Day 02 – A book that you’ve read more than 3 times
Day 03 – Your favorite series
Day 29 – A book everyone hated but you liked
Day 29.
Not everybody hates a Clockwork Orange but everybody the class I took in college on the Novel reacted unfavorably to a Clockwork Orange. I read it when I was a freshman in high school and I still love so much about it, about its opacity and vulnerability, but since that is what I love so much about it vs. what many people want out of a book - like a companionable experience - I get the rift. Also the violence, which, I'll have to read the book again - I wonder if I will, not soon - but the book played a significant role in my high school preoccupation with evoking violence in writing. I had this weird manuscript that was, in terms of content, very violent, and to begin with I typed it all in statement sentences, very documentarian, so that I wouldn't lose track of how the individual painful gestures were conceived. The hope was to, later, when I was skilled, rework the mss and evoke the acts rather than state them as they were performed. That got all weirded up when I considered the point of view, which characters were pursuing and obscuring what, which is more of a wellspring than a problem in terms of learning. But I wanted to be done with it. It drove me crazy. I don't even have a title for it, still.
In college, in my first fiction workshop, the text was Nine Stories. In some way it was brought up that JD Salinger had stated he felt like a failure at depicting the war. I wasn't thinking about that. I was thinking about an escape I was trying to pull - that semester was bleak, and I was physically in a situation I couldn't be in that is kind of alluded to here. My friend was thinking about the text we were reading and responded vehemently that she felt that he captured it perfectly, the ravages of war, by avoiding any outright depiction of the war itself.

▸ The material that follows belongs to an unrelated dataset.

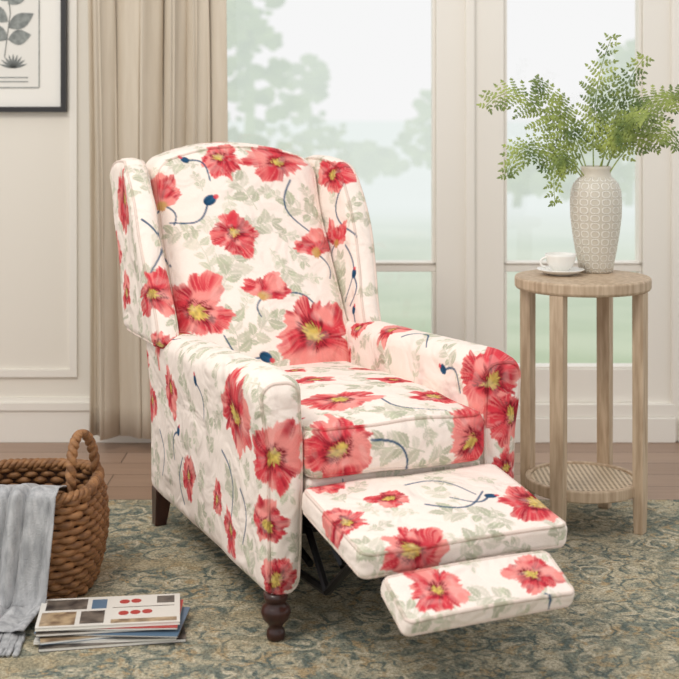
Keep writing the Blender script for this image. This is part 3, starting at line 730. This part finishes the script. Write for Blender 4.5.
# ---------------- picture ----------------
pf=MB(); px1=-.929; px0=-1.43; pz0=1.113; pz1=1.80; fw=.018
y0,y1=WY-.028,WY-.001
pf.box(px0,px1,y0,y1,pz0,pz0+fw); pf.box(px0,px1,y0,y1,pz1-fw,pz1); pf.box(px0,px0+fw,y0,y1,pz0+fw,pz1-fw); pf.box(px1-fw,px1,y0,y1,pz0+fw,pz1-fw)
pf.box(px0+fw,px1-fw,WY-.014,WY-.010,pz0+fw,pz1-fw,1)
ix0,ix1,iz0,iz1=px0+.09,px1-.095,pz0+.085,pz1-.09
pf.box(ix0,ix1,WY-.016,WY-.013,iz0,iz1,2)
for a in((ix0,ix1,iz0-.003,iz0),(ix0,ix1,iz1,iz1+.003),(ix0-.003,ix0,iz0,iz1),(ix1,ix1+.003,iz0,iz1)): pf.box(a[0],a[1],WY-.017,WY-.013,a[2],a[3],4)
def pleaf(x,z,L_,w_,a,mi=3):
    V=[];n=9
    for i in range(n):
        t=i/(n-1); h=w_*math.sin(math.pi*t**.9)
        for s in(-1,1): V.append((x+L_*t*math.cos(a)-s*h*math.sin(a),WY-.0175,z+L_*t*math.sin(a)+s*h*math.cos(a)))
    pf.add(V,[(2*i,2*i+1,2*i+3,2*i+2) for i in range(n-1)],mi)
bx=-1.14
pf.tube([(bx,WY-.017,1.30),(bx+.02,WY-.017,1.45),(bx+.0,WY-.017,1.62)],.0016,4,3)
for i,(dz,a,l) in enumerate([(1.36,.2,.08),(1.36,2.6,.09),(1.40,.5,.10),(1.42,2.5,.10),(1.48,.7,.09),(1.49,2.3,.1),(1.56,1.5,.1)]): pleaf(bx+.012,dz,l,.026,a,4)
for k in range(9): pleaf(-1.11,1.262,.05,.004,.3+k*.32,3)
for k in range(2): pf.box(-1.16,-1.06,WY-.0175,WY-.016,1.215+.014*k,1.218+.014*k,3)
pf.obj('framed_botanical_print',[new_mat('black_frame',(40,38,38),.35),new_mat('mat_board',(236,233,226),.8),new_mat('art_paper',(228,225,218),.8),new_mat('ink_grey',(120,124,122),.8),new_mat('ink_leaf',(150,154,150),.8,noise=((118,122,120),60,(1,1,1)))])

The next semester in the Novel, the professor said he had never seen the Kubrick film, and my friend Bill Mauro and I said yes yes!!! We regaled him of its genius and really wanted him to appreciate our appreciation of auteur cinema like our lives depended on it. I was out of peril and comfortably in a nice room with nice concerns like does everyone know how much critical theory I read and how much I love Ingmar Bergman? He said he heard Kubrick's a Clockwork Orange was rough going. I said it's really triggering if you've sustained sexual trauma, and I'm sure I didn't put it so tactfully. My friend said - I hear it angry, but I don't know, "let's not watch it, then." I have never felt worse.